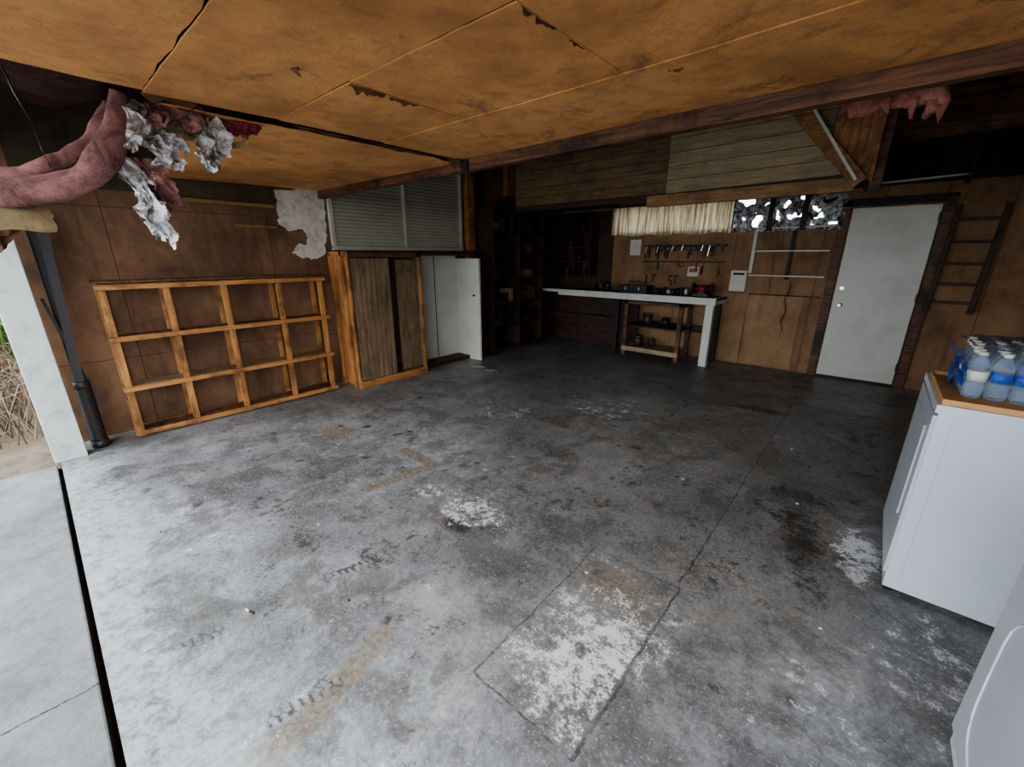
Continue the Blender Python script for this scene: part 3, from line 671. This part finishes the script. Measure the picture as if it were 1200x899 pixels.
b = B("cardboard_tray"); b.box(.285, .84, 2.318, 2.90, .926, .932, CARD)
b.box(.285, .84, 2.318, 2.324, .932, .948, CARD); b.box(.285, .291, 2.324, 2.90, .932, .948, CARD); b.box(.291, .84, 2.894, 2.90, .932, .948, CARD)
b.done()
b = B("water_bottle_pack")
for i in range(7):
    for j in range(6):
        x = .38 + i * .068; y = 2.50 + j * .068; z = .9335
        R_ = [(0, .028), (.01, .032), (.05, .032), (.055, .030), (.065, .032), (.13, .032), (.155, .026), (.172, .013), (.178, .0125)]
        if x > .82: continue
        b.tube([(x, y, z + a) for a, _ in R_], [r for _, r in R_], CLEAR, 12)
        b.cyl((x, y, z + .072), (x, y, z + .112), .0325, BLUE if (i + 2 * j) % 3 else PAPER, 12)
        b.cyl((x, y, z + .177), (x, y, z + .192), .0145, PAPER, 10)
def wrap(u, v):
    p = Vector((.335 + .012 * math.sin(v * 5), 2.45 + u * .44, .94 + v * .17)); return p + noise.noise_vector(p * 18) * .014
b.grid(wrap, 20, 10, BLUE, False, lambda u, v: noise.noise(Vector((u * 5, v * 5, 1))) > -.02)
def film(u, v):
    p = Vector((.345 + u * .48, 2.455, .945 + v * .185)); return p + noise.noise_vector(p * 16) * .016
b.grid(film, 24, 12, FILM, False)
def film2(u, v):
    p = Vector((.345 + u * .48, 2.455 + v * .43, 1.13 + .01)); return p + noise.noise_vector(p * 16) * .02
b.grid(film2, 24, 20, FILM, False)
b.done()

# ---------------------------------------------------------------- small floor things
b = B("extension_cord")
b.tube(cr([Vector(p) for p in [(-4.1, 3.85, .006), (-3.95, 3.95, .006), (-3.8, 3.85, .006), (-3.72, 3.92, .006), (-3.60, 3.85, .006)]], 8), .006, CREAM, 6); b.done()
b = B("floor_debris")
rng = random.Random(4)
for _ in range(26):
    x, y, w = rng.uniform(-4, .1), rng.uniform(.1, 3.5), rng.uniform(.003, .008); b.bar((x, y, .003), (x + w * 2, y + rng.uniform(-w, w), .004), w, .004, rng.choice([PAPER, DARKW, OAK_Z]))
b.bar((-1.81, .32, .005), (-1.785, .33, .005), .006, .009, TORN); b.bar((-1.835, .315, .005), (-1.81, .32, .005), .005, .008, PAPER); b.done()

# ---------------------------------------------------------------- outdoor dry brush
STRAW = paint("dry_straw", (.34, .27, .18), (.15, .11, .07), .6, .9, 5); TWIG = paint("twig", (.13, .09, .06), (.06, .04, .03), .6, .9, 5); GREEN = paint("green_leaf", (.10, .20, .03), (.05, .10, .02), .6, .7, 5)
b = B("dry_brush")
rng = random.Random(9)
for i in range(6500):
    x = rng.uniform(-10, -5.15); y = rng.uniform(-4.2, -.2 if x > -5.6 else .7)
    h = rng.uniform(.25, .75) + .14 * (-5 - x); m = STRAW if rng.random() < .5 else TWIG
    if x < -7.5 and rng.random() < .5: m = GREEN; h += .6
    w = rng.uniform(.003, .008) * (2.2 if m is GREEN else 1); p = Vector((x, y, -.03)); dx, dy = rng.uniform(-.7, .7), rng.uniform(-.7, .7)
    q = p + Vector((dx * h * .4, dy * h * .4, h * .6)); r = q + Vector((dx * h * .8, dy * h * .8, h * .3 * rng.uniform(-.6, 1)))
    q.x = min(q.x, -4.97); r.x = min(r.x, -4.97); r.z = max(r.z, 0)
    s_ = Vector((rng.uniform(-1, 1), rng.uniform(-1, 1), 0)).normalized() * w
    b.face([p - s_, p + s_, q + s_, q - s_], m); b.face([q - s_, q + s_, r], m)
b.done(normals=False)

# ---------------------------------------------------------------- light
w = bpy.data.worlds.new("sky"); bpy.context.scene.world = w; w.use_nodes = True; nt = w.node_tree
bg = nt.nodes["Background"]; bg.inputs[0].default_value = (.86, .93, 1.0, 1); bg.inputs[1].default_value = 5.3

cd = bpy.data.cameras.new("camera"); co = bpy.data.objects.new("camera", cd); SC.objects.link(co)
cd.sensor_width = 36; cd.lens = 482 * 36 / 1200; cd.clip_start = .02
co.location = (0, 0, 1.5); co.rotation_euler = (math.radians(90 - 17.3), 0, math.radians(41)); bpy.context.scene.camera = co
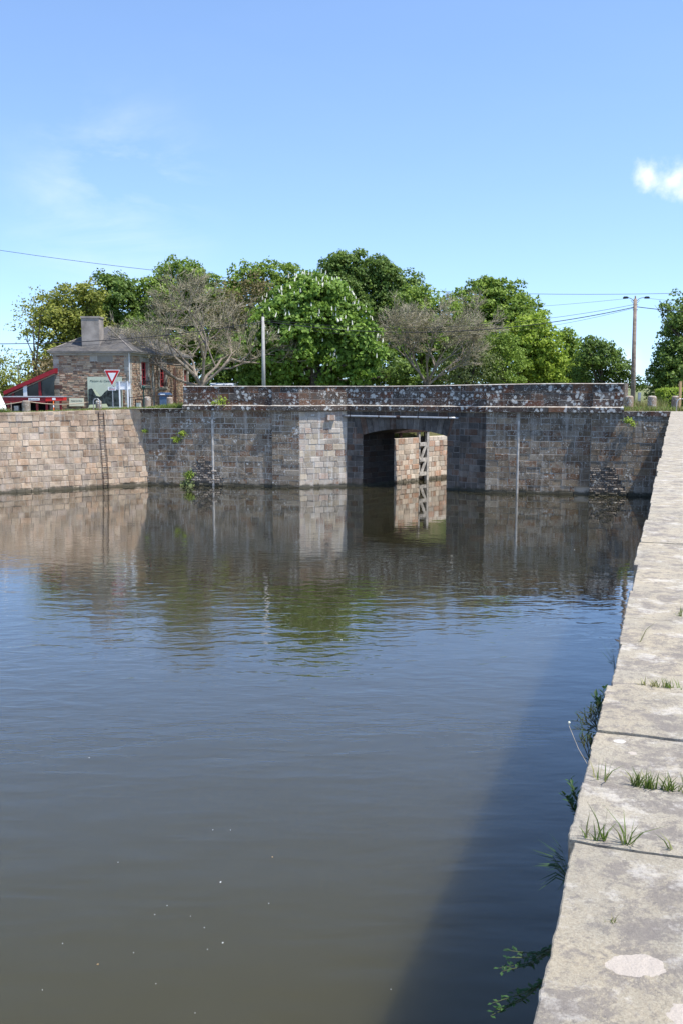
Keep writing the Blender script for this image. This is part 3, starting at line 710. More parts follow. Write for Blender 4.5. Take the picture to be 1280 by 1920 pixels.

## [What is required]
Return all of the entries word for word, but omit the pictures.

## [The answer]
Continue the Blender Python script for this scene: part 3, from line 671. This part finishes the script. Measure the picture as if it were 1200x899 pixels.
b = B("cardboard_tray"); b.box(.285, .84, 2.318, 2.90, .926, .932, CARD)
b.box(.285, .84, 2.318, 2.324, .932, .948, CARD); b.box(.285, .291, 2.324, 2.90, .932, .948, CARD); b.box(.291, .84, 2.894, 2.90, .932, .948, CARD)
b.done()
b = B("water_bottle_pack")
for i in range(7):
    for j in range(6):
        x = .38 + i * .068; y = 2.50 + j * .068; z = .9335
        R_ = [(0, .028), (.01, .032), (.05, .032), (.055, .030), (.065, .032), (.13, .032), (.155, .026), (.172, .013), (.178, .0125)]
        if x > .82: continue
        b.tube([(x, y, z + a) for a, _ in R_], [r for _, r in R_], CLEAR, 12)
        b.cyl((x, y, z + .072), (x, y, z + .112), .0325, BLUE if (i + 2 * j) % 3 else PAPER, 12)
        b.cyl((x, y, z + .177), (x, y, z + .192), .0145, PAPER, 10)
def wrap(u, v):
    p = Vector((.335 + .012 * math.sin(v * 5), 2.45 + u * .44, .94 + v * .17)); return p + noise.noise_vector(p * 18) * .014
b.grid(wrap, 20, 10, BLUE, False, lambda u, v: noise.noise(Vector((u * 5, v * 5, 1))) > -.02)
def film(u, v):
    p = Vector((.345 + u * .48, 2.455, .945 + v * .185)); return p + noise.noise_vector(p * 16) * .016
b.grid(film, 24, 12, FILM, False)
def film2(u, v):
    p = Vector((.345 + u * .48, 2.455 + v * .43, 1.13 + .01)); return p + noise.noise_vector(p * 16) * .02
b.grid(film2, 24, 20, FILM, False)
b.done()

# ---------------------------------------------------------------- small floor things
b = B("extension_cord")
b.tube(cr([Vector(p) for p in [(-4.1, 3.85, .006), (-3.95, 3.95, .006), (-3.8, 3.85, .006), (-3.72, 3.92, .006), (-3.60, 3.85, .006)]], 8), .006, CREAM, 6); b.done()
b = B("floor_debris")
rng = random.Random(4)
for _ in range(26):
    x, y, w = rng.uniform(-4, .1), rng.uniform(.1, 3.5), rng.uniform(.003, .008); b.bar((x, y, .003), (x + w * 2, y + rng.uniform(-w, w), .004), w, .004, rng.choice([PAPER, DARKW, OAK_Z]))
b.bar((-1.81, .32, .005), (-1.785, .33, .005), .006, .009, TORN); b.bar((-1.835, .315, .005), (-1.81, .32, .005), .005, .008, PAPER); b.done()

# ---------------------------------------------------------------- outdoor dry brush
STRAW = paint("dry_straw", (.34, .27, .18), (.15, .11, .07), .6, .9, 5); TWIG = paint("twig", (.13, .09, .06), (.06, .04, .03), .6, .9, 5); GREEN = paint("green_leaf", (.10, .20, .03), (.05, .10, .02), .6, .7, 5)
b = B("dry_brush")
rng = random.Random(9)
for i in range(6500):
    x = rng.uniform(-10, -5.15); y = rng.uniform(-4.2, -.2 if x > -5.6 else .7)
    h = rng.uniform(.25, .75) + .14 * (-5 - x); m = STRAW if rng.random() < .5 else TWIG
    if x < -7.5 and rng.random() < .5: m = GREEN; h += .6
    w = rng.uniform(.003, .008) * (2.2 if m is GREEN else 1); p = Vector((x, y, -.03)); dx, dy = rng.uniform(-.7, .7), rng.uniform(-.7, .7)
    q = p + Vector((dx * h * .4, dy * h * .4, h * .6)); r = q + Vector((dx * h * .8, dy * h * .8, h * .3 * rng.uniform(-.6, 1)))
    q.x = min(q.x, -4.97); r.x = min(r.x, -4.97); r.z = max(r.z, 0)
    s_ = Vector((rng.uniform(-1, 1), rng.uniform(-1, 1), 0)).normalized() * w
    b.face([p - s_, p + s_, q + s_, q - s_], m); b.face([q - s_, q + s_, r], m)
b.done(normals=False)

# ---------------------------------------------------------------- light
w = bpy.data.worlds.new("sky"); bpy.context.scene.world = w; w.use_nodes = True; nt = w.node_tree
bg = nt.nodes["Background"]; bg.inputs[0].default_value = (.86, .93, 1.0, 1); bg.inputs[1].default_value = 5.3

cd = bpy.data.cameras.new("camera"); co = bpy.data.objects.new("camera", cd); SC.objects.link(co)
cd.sensor_width = 36; cd.lens = 482 * 36 / 1200; cd.clip_start = .02
co.location = (0, 0, 1.5); co.rotation_euler = (math.radians(90 - 17.3), 0, math.radians(41)); bpy.context.scene.camera = co
Keep writing the Blender script for this image. This is part 3, starting at line 710. More parts follow. Write for Blender 4.5. Take the picture to be 1280 by 1920 pixels.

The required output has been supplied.